No final daquela Eurocopa 1996, a Holanda foi eliminada nas quartas de finais para a França e na Copa do Mundo dois anos seguintes, a seleção terminou na quarta colocação, sendo eliminada nas semifinais para o Brasil.

No ano de 2019, Taison, atualmente jogador do Internacional, também passou por uma discriminação racial enquanto estava na Ucrânia. No dia 10 de novembro daquele ano, em partida entre Shakhtar Donetsk, ex-clube do brasileiro, contra o Dynamo de Kiev, válida pela 14° rodada do campeonato ucrâniano, ocorreram atos racistas contra o camisa 7 do Shakhtar.

No final da segunda etapa, Taison saiu em uma arrancada e sofreu uma falta do zagueiro do Dynamo, Shabanov.
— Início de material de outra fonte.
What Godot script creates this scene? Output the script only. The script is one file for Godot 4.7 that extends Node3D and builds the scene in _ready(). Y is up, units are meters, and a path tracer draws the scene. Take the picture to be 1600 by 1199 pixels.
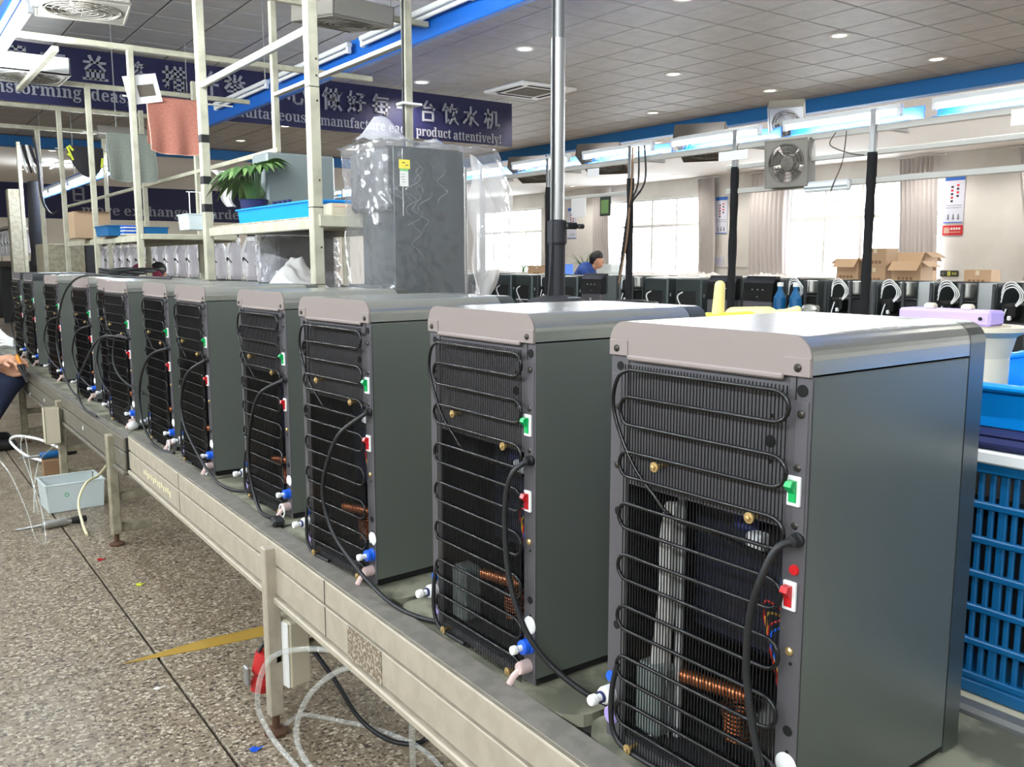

Os torcedores do time rival, não concordaram com a marcação do árbitro, achando que o brasileiro teria simulado a falta. Com isso, a torcida começou a protestar com cânticos racistas contra Taison, que reagiu logo em seguida, mostrando o dedo do meio e chutando a bola no setor onde se localizava a torcida do Dynamo de Kiev. O árbitro da partida expulsou o brasileiro, que saiu de campo chorando, amparado pelos companheiros.

O Dynamo de Kiev foi punido pela federação ucraniana com uma multa de 87 mil reais e a realização da partida seguinte em seu estádio, sem a presença de público.

Em suas redes sociais após o caso, Taison disse “Jamais irei me calar diante de um ato tão desumano e desprezível! Minhas lágrimas foram de indignação, de repúdio e de impotência, impotência por não poder fazer nada naquele momento!”



 

O terceiro caso que iremos citar aqui é o ato racista que Ondrej Kudela, jogador do Slavia Praga, cometeu em um jogo da Europa League. Segundo Kamara, a vítima do ato racista, o zagueiro do Slavia disse à ele: “Você é a porra de um macaco”. A UEFA, organizadora do torneio, puniu o jogador por 10 partidas, mas puniu também a vítima deste ato, por agressão física ao Kudela.

Após Kamara denunciar as ofensas, disse que passou a sofrer muitos abusos raciais e xingamentos em suas redes sociais.